About the theme: Scale issues in relation to food security and poverty

Last changed: 30 August 2016

Food security covers issues of both socio-economic and natural sciences dimensions. It is often seen as primarily concerning land access for adequate food production, but food security not only requires land, but also other kinds of resources, including e.g. solar radiation; wind and rain; fertile soil; valuable seeds for crop production and/or animal breeds for animal production; farming knowledge and skills; agricultural tools for different farming activities; external inputs of nutrients; and pest management. Many of these resources are created by processes that operate over a period of time (‘temporal scale’) and over a certain area of land or/and water (‘spatial scale’). The way, and to what extent, we as researchers integrate such scale issues in our research, we will also see different challenges and opportunities in our work on food security.

Another issue is the problem of how to ‘scale up’ new agronomic knowledge into farming practices. What impact will scaling up a new agriculture technique to global scale have on the global resource base? What direct or indirect needs for supporting non-renewable resources has the new technique? What are its impacts on the environment?
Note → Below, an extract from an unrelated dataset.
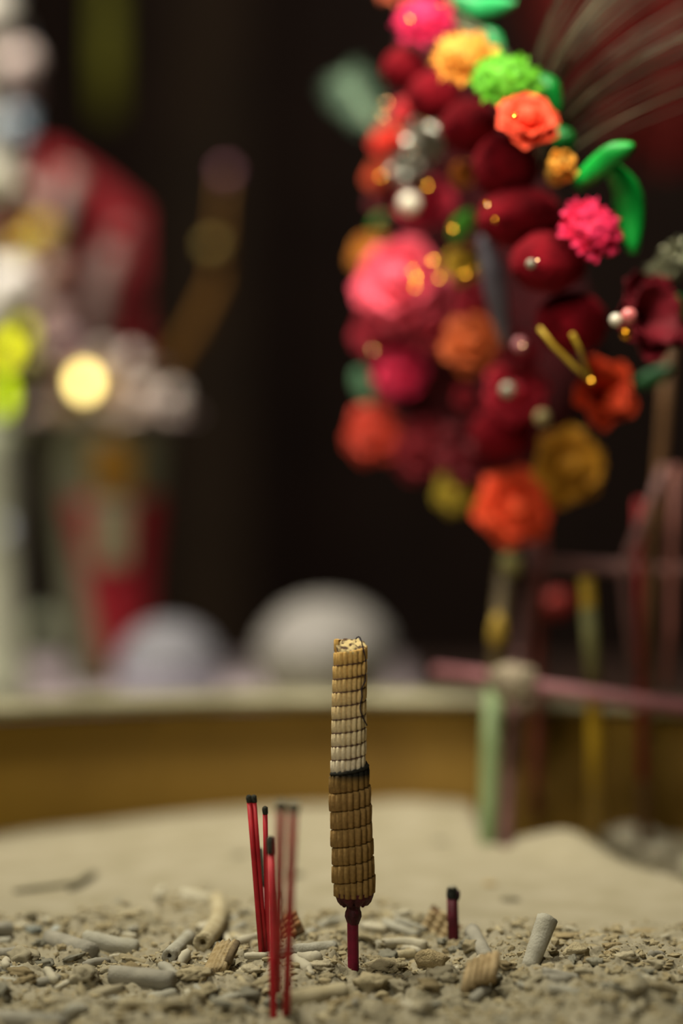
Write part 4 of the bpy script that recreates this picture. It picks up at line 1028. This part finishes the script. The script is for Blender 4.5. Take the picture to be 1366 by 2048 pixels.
# white beaded tower at the left frame edge
def tower():
    d = 2.80 * DK; s = mpp(d); c = at(0, 1300, d); zb = ZT + .006
    root = thing('bead_tower', (c.x, c.y, zb), 'tall white beaded lamp tower cut by the left frame edge', 'lamp')
    part('column', MB().lathe([(0, 0), (.040, 0), (.036, .02), (.028, .05), (.026, .22), (.031, .245), (0, .245)], 32, (c.x - .01, c.y, zb)), mat('#a9ab97', '#949882', 14, .3), root, 'pale grey-green column')
    part('spine', MB().tube([(c.x - .012, c.y + .01, zb + .23), (c.x - .02, c.y + .01, zb + .72)], .01, 10), mat('#8c8a7c', '#787668', 20, .5), root)
    B = [(-25, 30, 62, '#d2cdc2'), (20, 70, 34, '#cfc9bf'), (-10, 120, 60, '#c9bdb4'), (40, 130, 40, '#cbb8b2'), (52, 100, 14, '#8ea0b0'), (-30, 190, 55, '#b4bcae'), (30, 190, 44, '#b79c9a'), (38, 245, 30, '#6e8190'), (-20, 270, 50, '#a9b0b4'), (45, 262, 18, '#8090a0'), (20, 310, 45, '#ab9fa2'), (-15, 370, 60, '#b8b4a0'), (50, 390, 36, '#b49a90'), (-5, 455, 44, '#c4283a'), (85, 470, 34, '#c9a63a'), (105, 540, 30, '#c4988a'), (40, 500, 30, '#b0a040'), (20, 570, 52, '#e2dcd8'), (65, 560, 30, '#d8ccc0'), (-20, 620, 40, '#d6d0cc'), (100, 640, 34, '#a88c88'), (125, 690, 34, '#9c8084'), (60, 720, 26, '#a09c60')]
    for (px, py, r, col) in B:
        p = at(px, py, d + .01 * math.sin(py))
        part('glass_bead', MB().blob(p, (r * s, r * s, r * s), .12, 2, 3, py), mat(col, shade(col, .88), 20, .25, spec=.5), root)
    part('bulb', MB().blob(at(12, 700, d - .04), (18 * s, 18 * s, 26 * s), sub=3), mat('#c8c800', None, 1, .5, emit=3.2), root, 'glowing yellow-green bulb')
    part('bulb', MB().blob(at(48, 665, d - .04), (14 * s, 14 * s, 20 * s), sub=3), mat('#b4b410', None, 1, .5, emit=1.6), root, 'small dim yellow-green bulb')
    part('bulb', MB().blob(at(4, 792, d - .04), (16 * s, 16 * s, 34 * s), sub=3), mat('#b8d010', None, 1, .5, emit=2.6), root, 'lower yellow-green bulb')
    for q in ((12, 700), (48, 665), (4, 792)):
        e = at(q[0], q[1], d - .04); part('wire', MB().tube([e + Vector((0, .01, 0)), e + Vector((-.005, .03, .01)), (c.x - .014, c.y + .01, e.z + .015)], .0018, 6), mat('#8c8a7c', '#787668', 20, .5), root)
    part('pale_disc', MB().blob(at(2, 1062, d - .026), (20 * s, 8 * s, 28 * s), sub=3), mat('#b8bec4', '#a8aeb6', 20, .25), root)
    part('foot_bead', MB().blob(at(85, 1262, 2.42), (34 * s, 30 * s, 42 * s), sub=3), mat('#8a9078', '#767c66', 20, .3), root)
tower()
# paper streamer
def streamer():
    d = 2.7
    a = at(216, 240, d)
    zt = Z1
    def fn(u, v):
        hw = np.interp(v, [0, .04, .1, 1], [.9, 1.0, .95, .9]) * 26 * mpp(d)
        return (a.x + (2 * u - 1) * hw, a.y + .006 * math.sin(u * 5 + v * 7), a.z + (zt - a.z) * v)
    single('paper_streamer', MB().sheet(fn, 4, 24, .001), mat('#5a5a08', '#4c4c06', 20, .8), 'dim yellow-green paper streamer hanging in the dark at upper left', 'streamer')
streamer()
# red valance at the upper right
def valance():
    d = 2.5
    L = at(1060, 250, d); Rr = at(1560, 345, d)
    def fn(u, v):
        x = L.x + (Rr.x - L.x) * u; zb = np.interp(u, [0, .25, .5, 1], [at(1, 60, d).z, at(1, 270, d).z, at(1, 338, d).z, at(1, 345, d).z])
        zt = Z1
        return (x, L.y + .03 * math.sin(u * 30), zb + (zt - zb) * v)
    single('red_valance', MB().sheet(fn, 60, 8, .004), mat('#a43a32', '#8c2c28', 10, .85), 'dark red cloth valance hanging in the background at upper right', 'valance')
valance()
Are there indirect socio-economic implications from scaling up the technique (e.g. on land tenure, financial investments needed, dependency on few agribusiness companies, etc.)? In what farming systems is the technique both desirable and feasible?

Farming is imbedded in a political and socio-economic environment that sets many of the conditions for farming, such as market economic conditions, the land tenure system, agricultural subsidy systems (directly and indirectly, locally and globally). Today, a major issue under discussion is how to transform small-scale farming systems to high yielding modernised agriculture, in order to retain more people in rural areas, with an acceptable livelihood from farming, and thus avoid uncontrolled urbanisation. What kind of market intervention and political subsidy systems will be needed for scaling up potential agricultural improvements to achieve such aims on a national or even continental scale?